Stop our rightward drift!

Submitted by AWL on 2 December, 2014 - 5:34 Author: Duncan Morrison

Colin Foster’s letter “Hyping it up” (Solidarity 345), in response to my initial letter, is peculiar, evasive and defensive. 

The backdrop to this is an ongoing discussion in Workers’ Liberty about the emphasis of our approach towards Labour in the general election. Colin was amongst the majority who supported a Socialist Campaign for Labour Victory, I was in a minority (albeit a significant one) which supported a Campaign for a Workers’ Government. The minority also argued for beginning to seriously re-visit standing candidates against Labour.

Colin starts by correctly pointing out that Miliband is partially responsible for the rise of UKIP, which Lansman seemed to deny. But even here Colin feels it necessary to defend Lansman by arguing “He probably meant that no other halfway-likely leader … could have stopped a rise of UKIP, wither, which is true.”

He argues that Lansman’s “article is a guest article and doesn’t reflect our line”, but with the corrective outlined above he defends the article. The fact that it was a guest article doesn’t really deal with my criticism, that the article does not informs us of anything most Solidarity readers would not be aware of already (by just following the news), it gives us no guide to action, it doesn’t present a view that would not be widely held by anyone to the left of the Blairites, nor does it even give us a position clearly to differentiate ourselves from. So what was the purpose of running the article? It wasn’t as though we had commissioned it and that Lansman would have been offended had we not run it. This was my point when I argued “… what do we propose that activists should do about it? Move motions of support in their labour movement bodies extoling the virtues of the current leadership?” I thought that was self-evidently ridiculous, that Colin takes it at face value is telling of a rightward drift, within the organisation.

Colin says I “censure the article for including its anti-cut call only in the headline”. In fact all I said was that “it should be noted…” which is actually just pointing out the truth. He then goes in to slightly paranoid speculation of whether I thought the Solidarity office had added the headline to “smarten the article up.” I had no idea who had written the headline when I wrote my letter. It was simply the case that the article did not mention anti-cuts or indeed anything else political other than Miliband’s leadership, no matter who wrote the headline.

I don’t recognise the criticism that I am hyping up how bad the Labour Party is at present. I really don’t need to do that when Miliband is on the television saying that Cameron can’t be trusted to keep immigration numbers down, or my local Labour council is pursuing the academisation of secondary schools, just because it agrees with it not under pressure from the Tories.

In my recollection in 1994 during the Labour leadership campaign we made an effort to draft a genuine left candidate. We then supported Prescott whilst recognising that Beckett’s election would also represent a brake on the rise of what would become “New Labour”. We certainly didn’t oppose a leadership election, as we are now, not least because it made no sense: the previous leader was dead!

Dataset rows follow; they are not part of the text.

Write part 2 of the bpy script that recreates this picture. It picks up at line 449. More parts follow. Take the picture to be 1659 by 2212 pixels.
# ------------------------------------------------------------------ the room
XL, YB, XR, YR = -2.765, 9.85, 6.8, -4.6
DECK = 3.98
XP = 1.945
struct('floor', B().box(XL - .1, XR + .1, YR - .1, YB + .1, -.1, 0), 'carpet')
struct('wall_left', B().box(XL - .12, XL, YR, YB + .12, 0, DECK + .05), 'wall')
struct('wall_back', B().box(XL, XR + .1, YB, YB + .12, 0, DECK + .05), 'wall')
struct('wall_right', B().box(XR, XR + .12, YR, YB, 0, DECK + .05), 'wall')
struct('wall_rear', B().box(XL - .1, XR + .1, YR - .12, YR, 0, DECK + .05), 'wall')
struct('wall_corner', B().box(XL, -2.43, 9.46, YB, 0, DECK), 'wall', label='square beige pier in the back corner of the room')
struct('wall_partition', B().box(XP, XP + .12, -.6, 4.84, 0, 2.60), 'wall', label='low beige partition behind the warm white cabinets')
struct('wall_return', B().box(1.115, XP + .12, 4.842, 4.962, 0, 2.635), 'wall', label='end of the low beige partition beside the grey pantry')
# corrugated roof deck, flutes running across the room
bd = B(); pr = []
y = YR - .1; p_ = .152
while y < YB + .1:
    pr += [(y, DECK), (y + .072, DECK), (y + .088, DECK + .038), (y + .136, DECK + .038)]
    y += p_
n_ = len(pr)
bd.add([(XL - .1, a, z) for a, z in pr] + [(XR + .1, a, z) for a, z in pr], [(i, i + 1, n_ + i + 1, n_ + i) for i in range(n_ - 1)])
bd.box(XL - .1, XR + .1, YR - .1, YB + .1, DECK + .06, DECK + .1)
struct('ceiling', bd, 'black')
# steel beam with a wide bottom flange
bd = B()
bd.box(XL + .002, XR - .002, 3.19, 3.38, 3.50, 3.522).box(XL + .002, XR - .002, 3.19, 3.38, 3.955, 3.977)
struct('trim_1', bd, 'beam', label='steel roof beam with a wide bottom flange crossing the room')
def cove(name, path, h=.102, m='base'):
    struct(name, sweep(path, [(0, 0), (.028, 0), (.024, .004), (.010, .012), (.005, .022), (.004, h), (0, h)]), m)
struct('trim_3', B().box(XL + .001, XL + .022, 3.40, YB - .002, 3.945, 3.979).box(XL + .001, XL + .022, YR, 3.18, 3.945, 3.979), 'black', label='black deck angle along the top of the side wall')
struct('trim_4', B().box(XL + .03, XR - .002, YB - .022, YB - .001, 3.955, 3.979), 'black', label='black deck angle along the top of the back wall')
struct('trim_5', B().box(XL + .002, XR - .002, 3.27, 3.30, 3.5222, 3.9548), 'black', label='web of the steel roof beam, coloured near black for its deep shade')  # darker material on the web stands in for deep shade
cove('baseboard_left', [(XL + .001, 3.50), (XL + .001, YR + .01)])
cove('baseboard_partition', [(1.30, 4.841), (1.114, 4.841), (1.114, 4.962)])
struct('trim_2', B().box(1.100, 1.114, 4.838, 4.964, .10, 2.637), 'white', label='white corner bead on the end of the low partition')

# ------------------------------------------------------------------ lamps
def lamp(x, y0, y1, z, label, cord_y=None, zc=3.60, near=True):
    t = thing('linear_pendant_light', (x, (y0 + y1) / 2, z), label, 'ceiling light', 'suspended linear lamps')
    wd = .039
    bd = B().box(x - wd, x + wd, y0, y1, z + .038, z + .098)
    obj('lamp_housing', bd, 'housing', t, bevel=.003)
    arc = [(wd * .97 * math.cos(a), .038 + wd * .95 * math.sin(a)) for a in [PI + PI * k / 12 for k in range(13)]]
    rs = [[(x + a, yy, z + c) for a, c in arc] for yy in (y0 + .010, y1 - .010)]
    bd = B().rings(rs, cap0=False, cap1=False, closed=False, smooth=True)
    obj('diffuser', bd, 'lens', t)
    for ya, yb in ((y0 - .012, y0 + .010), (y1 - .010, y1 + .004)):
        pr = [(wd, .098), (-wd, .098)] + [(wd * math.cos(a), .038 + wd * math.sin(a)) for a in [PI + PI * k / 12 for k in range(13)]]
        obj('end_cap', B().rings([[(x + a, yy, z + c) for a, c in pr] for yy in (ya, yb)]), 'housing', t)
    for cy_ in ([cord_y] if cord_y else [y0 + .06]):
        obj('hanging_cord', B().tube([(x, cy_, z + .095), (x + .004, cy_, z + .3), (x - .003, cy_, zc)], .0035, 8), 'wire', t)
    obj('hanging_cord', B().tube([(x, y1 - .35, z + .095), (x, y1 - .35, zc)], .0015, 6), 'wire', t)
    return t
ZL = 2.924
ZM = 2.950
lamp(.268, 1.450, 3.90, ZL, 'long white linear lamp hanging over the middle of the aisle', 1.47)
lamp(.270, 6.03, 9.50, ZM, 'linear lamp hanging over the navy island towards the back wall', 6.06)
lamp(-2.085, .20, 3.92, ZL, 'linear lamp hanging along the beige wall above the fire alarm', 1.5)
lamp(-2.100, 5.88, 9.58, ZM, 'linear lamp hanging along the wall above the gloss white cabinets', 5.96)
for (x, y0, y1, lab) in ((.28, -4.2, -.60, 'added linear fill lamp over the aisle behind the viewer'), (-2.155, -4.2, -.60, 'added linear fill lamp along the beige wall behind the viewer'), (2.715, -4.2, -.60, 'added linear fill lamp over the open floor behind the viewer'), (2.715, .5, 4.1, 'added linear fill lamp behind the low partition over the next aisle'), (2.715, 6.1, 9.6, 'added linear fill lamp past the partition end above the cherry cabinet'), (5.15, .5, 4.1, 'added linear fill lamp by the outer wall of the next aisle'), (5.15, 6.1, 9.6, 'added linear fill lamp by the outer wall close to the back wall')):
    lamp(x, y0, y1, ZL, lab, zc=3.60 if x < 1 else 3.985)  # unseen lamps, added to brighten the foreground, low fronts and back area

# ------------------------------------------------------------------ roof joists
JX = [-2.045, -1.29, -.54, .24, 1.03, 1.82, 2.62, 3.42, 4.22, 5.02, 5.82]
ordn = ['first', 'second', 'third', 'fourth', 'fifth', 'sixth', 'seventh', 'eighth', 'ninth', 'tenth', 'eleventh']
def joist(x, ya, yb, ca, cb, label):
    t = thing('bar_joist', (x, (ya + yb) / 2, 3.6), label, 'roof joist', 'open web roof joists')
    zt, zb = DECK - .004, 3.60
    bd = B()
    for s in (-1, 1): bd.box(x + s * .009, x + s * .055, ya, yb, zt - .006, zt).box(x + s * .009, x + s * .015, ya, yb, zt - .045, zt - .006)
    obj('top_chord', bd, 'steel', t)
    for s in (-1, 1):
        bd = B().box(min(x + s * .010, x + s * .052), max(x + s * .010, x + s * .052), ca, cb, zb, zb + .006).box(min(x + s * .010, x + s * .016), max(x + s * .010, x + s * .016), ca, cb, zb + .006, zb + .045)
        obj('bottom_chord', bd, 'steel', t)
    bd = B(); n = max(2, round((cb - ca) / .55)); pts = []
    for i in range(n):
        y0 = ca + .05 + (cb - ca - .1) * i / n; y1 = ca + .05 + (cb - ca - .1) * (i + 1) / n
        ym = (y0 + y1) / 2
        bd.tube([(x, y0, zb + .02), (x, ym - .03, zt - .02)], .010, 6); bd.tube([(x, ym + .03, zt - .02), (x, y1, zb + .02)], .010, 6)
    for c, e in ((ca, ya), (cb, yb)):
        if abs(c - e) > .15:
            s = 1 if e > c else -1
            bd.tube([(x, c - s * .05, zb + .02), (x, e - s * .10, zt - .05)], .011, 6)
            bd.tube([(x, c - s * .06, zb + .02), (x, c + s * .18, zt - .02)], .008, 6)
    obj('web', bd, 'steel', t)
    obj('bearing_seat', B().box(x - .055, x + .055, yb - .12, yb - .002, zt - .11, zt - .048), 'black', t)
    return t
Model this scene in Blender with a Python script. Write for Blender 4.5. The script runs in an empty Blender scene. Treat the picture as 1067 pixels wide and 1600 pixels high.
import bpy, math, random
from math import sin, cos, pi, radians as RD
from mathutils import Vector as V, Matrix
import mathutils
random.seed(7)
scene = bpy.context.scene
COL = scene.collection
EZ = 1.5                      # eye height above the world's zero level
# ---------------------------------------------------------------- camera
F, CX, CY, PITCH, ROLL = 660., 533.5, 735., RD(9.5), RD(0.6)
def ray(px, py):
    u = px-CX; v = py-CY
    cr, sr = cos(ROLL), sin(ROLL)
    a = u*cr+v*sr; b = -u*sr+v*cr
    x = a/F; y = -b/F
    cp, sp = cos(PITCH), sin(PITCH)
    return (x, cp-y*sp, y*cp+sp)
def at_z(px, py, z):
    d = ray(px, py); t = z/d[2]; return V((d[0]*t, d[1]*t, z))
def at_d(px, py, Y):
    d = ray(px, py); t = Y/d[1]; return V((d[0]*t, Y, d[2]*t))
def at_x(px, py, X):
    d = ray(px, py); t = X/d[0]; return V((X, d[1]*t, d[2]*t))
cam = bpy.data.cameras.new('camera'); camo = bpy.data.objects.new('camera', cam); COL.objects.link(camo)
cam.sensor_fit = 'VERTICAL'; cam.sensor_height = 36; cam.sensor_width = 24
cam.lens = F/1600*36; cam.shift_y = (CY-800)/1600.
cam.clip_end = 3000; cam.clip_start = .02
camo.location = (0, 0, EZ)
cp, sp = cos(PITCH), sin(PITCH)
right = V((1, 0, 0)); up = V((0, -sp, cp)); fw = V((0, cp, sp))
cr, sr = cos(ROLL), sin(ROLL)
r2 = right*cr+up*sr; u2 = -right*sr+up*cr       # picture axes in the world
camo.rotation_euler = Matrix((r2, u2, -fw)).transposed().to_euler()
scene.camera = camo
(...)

In fact the 1992 leadership election is a better case for Colin to cite, it was run between two right-wing candidates, John Smith and Bryan Gould, again in my recollection we tried to draft a genuine left candidate and when this failed, we refused to support either candidate. However, even then we didn’t oppose a leadership election because again the party was without a leader, Kinnock having resigned.

We could argue for drafting a genuine left candidate in an upcoming leadership election, this would allow us to raise, the arguments for working-class socialism. My assessment is because of the state of the Party this would be futile. Does Colin agree?

I didn’t argue that Miliband “could be summarily replaced by Labour MPs”. What I pointed out was that if Miliband was to be forced out it would be through the MPs and that the Party and the labour movement could do little to affect that. If that isn’t the case, is there a widespread feeling in the Party and the movement that Miliband should be got rid of? I think not.

What can the Party and the movement do to stop Miliband being toppled? Virtually nothing, or can Colin or Lansman or indeed anyone else tell us what they can do?